Une cogestion de la ressource
La pêche à la telline est une activité relativement récente dans le Finistère. Elle remonte au début des années 1980. A cette époque, aucun encadrement réglementaire n’existait alors que l’engouement pour cette pêche lucrative était fort. Les professionnels travailleront dès 1990 à une meilleure gestion et des mesures règlementaires seront rapidement adoptées par les pêcheurs eux-mêmes. Les pêcheurs à pied sont intégrés aux comités des pêches, les limites du gisement en baie d’Audierne sont fixées, l’exercice de la pêche à pied se professionnalise.
En juin 2011, le Comité Régional des Pêches de Bretagne a mis en œuvre l’harmonisation de la gestion des gisements de tellines finistériens. Cette harmonisation a eu pour effet de fusionner les autorisations de pêche à pied de tellines sur les trois gisements finistériens (Blanc Sablon, Audierne et Douarnenez). Il a été créé un bureau des gisements de tellines finistérien composé d’un représentant du CRPMEM, de la Direction de la Mer et du Littoral 29, du Parc Naturel Marin d’Iroise, de l’IFREMER. Le comité des pêches du Finistère y nomme jusqu’à 5 représentants professionnels.
La pêche à la telline est emblématique pour le territoire et véhicule une image d’une pêche durable en accord avec l’environnement exceptionnel dans lequel elle s’exerce. Cette activité fait vivre localement plus de 20 familles de pêcheurs et alimente les mareyeurs localement et les entreprises spécialisées de transport.
Il est à noter que la pêche à pied professionnelle compte parmi ses actifs plus de 20% de femmes ce qui est important pour ce secteur, qui doit également renforcer son attractivité pour permettre le renouvellement des générations.

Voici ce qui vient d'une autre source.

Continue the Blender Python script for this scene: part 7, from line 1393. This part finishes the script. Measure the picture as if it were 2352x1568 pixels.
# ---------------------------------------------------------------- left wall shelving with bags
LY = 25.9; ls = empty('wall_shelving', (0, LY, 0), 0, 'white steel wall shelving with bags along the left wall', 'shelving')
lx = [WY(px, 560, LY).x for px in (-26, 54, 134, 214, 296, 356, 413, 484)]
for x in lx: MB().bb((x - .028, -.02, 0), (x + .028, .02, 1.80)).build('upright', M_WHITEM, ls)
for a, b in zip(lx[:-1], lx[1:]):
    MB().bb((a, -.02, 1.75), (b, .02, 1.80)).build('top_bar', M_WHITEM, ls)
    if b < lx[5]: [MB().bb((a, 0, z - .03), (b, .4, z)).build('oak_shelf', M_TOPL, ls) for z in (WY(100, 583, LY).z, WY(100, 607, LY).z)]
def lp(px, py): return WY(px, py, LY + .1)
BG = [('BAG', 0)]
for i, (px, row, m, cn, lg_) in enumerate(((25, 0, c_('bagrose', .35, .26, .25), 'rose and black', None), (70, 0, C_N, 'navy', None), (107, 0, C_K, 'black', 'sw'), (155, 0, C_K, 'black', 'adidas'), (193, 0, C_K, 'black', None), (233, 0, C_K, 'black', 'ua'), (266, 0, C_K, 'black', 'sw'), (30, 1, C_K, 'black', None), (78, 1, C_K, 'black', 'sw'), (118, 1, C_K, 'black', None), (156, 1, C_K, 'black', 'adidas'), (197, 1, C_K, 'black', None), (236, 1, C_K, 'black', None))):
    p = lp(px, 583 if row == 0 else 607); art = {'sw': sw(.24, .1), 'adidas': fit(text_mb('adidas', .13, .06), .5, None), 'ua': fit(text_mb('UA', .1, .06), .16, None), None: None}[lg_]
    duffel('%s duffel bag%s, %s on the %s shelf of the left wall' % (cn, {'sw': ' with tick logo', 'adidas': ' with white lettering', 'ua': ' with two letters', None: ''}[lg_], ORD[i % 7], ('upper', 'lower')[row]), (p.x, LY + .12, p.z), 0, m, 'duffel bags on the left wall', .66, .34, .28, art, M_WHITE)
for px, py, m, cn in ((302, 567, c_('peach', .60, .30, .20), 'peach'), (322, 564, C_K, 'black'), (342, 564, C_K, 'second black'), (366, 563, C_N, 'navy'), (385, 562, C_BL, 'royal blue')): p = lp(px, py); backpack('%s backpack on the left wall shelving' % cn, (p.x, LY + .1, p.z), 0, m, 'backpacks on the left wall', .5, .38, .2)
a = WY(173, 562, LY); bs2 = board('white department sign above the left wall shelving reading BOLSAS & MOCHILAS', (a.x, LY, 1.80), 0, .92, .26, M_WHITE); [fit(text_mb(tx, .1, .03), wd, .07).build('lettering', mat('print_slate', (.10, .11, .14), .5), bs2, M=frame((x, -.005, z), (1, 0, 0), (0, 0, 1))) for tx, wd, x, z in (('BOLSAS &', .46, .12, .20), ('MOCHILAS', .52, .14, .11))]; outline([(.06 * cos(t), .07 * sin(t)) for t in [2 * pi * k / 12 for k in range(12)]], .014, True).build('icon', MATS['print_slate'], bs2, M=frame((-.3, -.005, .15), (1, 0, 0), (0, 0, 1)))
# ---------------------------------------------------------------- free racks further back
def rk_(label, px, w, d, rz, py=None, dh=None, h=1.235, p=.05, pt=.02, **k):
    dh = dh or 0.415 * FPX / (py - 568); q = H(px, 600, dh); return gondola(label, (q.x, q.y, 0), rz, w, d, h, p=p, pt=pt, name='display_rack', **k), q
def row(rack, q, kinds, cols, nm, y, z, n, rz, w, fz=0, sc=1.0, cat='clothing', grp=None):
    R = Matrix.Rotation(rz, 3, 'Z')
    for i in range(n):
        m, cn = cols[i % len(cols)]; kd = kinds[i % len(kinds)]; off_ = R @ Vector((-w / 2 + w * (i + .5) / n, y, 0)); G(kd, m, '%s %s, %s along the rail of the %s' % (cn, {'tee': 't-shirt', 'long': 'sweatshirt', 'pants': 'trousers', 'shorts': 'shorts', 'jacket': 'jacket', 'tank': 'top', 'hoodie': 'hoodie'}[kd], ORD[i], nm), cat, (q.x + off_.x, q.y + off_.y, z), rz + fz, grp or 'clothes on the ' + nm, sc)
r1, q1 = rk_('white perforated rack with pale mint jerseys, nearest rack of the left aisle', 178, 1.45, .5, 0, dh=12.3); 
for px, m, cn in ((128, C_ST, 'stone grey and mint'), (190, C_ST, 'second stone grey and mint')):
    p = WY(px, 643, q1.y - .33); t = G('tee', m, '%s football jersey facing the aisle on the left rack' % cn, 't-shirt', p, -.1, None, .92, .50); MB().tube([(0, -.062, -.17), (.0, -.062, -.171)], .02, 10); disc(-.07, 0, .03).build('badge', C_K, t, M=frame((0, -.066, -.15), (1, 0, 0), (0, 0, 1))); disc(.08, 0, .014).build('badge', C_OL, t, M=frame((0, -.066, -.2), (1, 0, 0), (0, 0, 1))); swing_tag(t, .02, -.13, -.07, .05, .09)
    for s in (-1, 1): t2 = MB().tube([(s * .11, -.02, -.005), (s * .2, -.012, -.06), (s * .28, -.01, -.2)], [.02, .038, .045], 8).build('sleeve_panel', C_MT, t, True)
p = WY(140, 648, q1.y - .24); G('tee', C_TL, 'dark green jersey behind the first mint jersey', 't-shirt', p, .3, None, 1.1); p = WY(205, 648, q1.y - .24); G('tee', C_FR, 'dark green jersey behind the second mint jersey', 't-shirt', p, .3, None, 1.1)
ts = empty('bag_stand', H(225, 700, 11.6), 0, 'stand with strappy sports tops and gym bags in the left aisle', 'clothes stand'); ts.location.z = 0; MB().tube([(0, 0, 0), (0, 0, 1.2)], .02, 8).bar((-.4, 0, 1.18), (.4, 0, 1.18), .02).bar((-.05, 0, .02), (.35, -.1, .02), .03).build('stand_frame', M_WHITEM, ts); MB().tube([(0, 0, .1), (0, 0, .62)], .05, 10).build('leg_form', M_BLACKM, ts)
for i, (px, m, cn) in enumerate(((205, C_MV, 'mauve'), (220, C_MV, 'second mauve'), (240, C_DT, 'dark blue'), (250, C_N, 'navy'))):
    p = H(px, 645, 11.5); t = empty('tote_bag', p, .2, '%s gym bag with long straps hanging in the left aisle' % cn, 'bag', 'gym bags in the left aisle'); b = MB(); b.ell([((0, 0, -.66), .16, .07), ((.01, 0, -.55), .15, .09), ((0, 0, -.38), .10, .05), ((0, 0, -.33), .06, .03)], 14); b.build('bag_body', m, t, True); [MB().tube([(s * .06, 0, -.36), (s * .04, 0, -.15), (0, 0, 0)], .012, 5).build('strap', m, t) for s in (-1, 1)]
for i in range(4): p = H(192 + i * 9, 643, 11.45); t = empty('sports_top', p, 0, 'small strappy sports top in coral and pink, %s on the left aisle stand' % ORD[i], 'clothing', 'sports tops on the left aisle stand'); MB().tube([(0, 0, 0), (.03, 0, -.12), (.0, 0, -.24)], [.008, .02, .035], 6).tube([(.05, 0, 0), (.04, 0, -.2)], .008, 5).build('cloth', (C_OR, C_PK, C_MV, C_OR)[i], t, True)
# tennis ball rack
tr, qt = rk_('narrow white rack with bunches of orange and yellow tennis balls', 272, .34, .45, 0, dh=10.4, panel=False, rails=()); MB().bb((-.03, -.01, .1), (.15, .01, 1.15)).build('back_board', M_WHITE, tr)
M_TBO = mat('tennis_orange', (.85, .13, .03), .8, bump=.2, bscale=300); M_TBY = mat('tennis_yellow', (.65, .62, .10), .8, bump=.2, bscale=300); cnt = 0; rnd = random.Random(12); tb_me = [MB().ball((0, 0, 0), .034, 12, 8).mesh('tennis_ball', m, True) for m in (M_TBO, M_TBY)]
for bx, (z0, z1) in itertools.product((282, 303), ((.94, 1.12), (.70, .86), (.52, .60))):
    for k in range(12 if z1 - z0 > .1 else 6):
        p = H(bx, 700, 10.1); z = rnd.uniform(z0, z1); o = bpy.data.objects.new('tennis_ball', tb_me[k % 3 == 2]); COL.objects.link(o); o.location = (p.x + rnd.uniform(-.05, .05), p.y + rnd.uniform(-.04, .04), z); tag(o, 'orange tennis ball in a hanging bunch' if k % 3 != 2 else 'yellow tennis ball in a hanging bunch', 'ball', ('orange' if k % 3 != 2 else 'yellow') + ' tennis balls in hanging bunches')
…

Il est important d’insister sur le fait que malgré la bonne gestion, la population de tellines est fragile et sensible aux variables environnementales et anthropiques et qu’elle n’est pas assez valorisée et mise en évidence. Elle méritera beaucoup plus de suivi et de moyens dans ce sens, en accord avec la profession qui connait parfaitement les gisements et le cycle de ce précieux coquillage. Les causes qui impactent le cycle de ces coquillages peuvent être environnementales (intempéries, températures de l’eau...), bien entendu, mais il est important de rappeler que la qualité de l’eau reste le principal atout pour un stock en bonne santé et que la moindre pollution ou le moindre événement sur les plages peut impacter la population de façon très importante.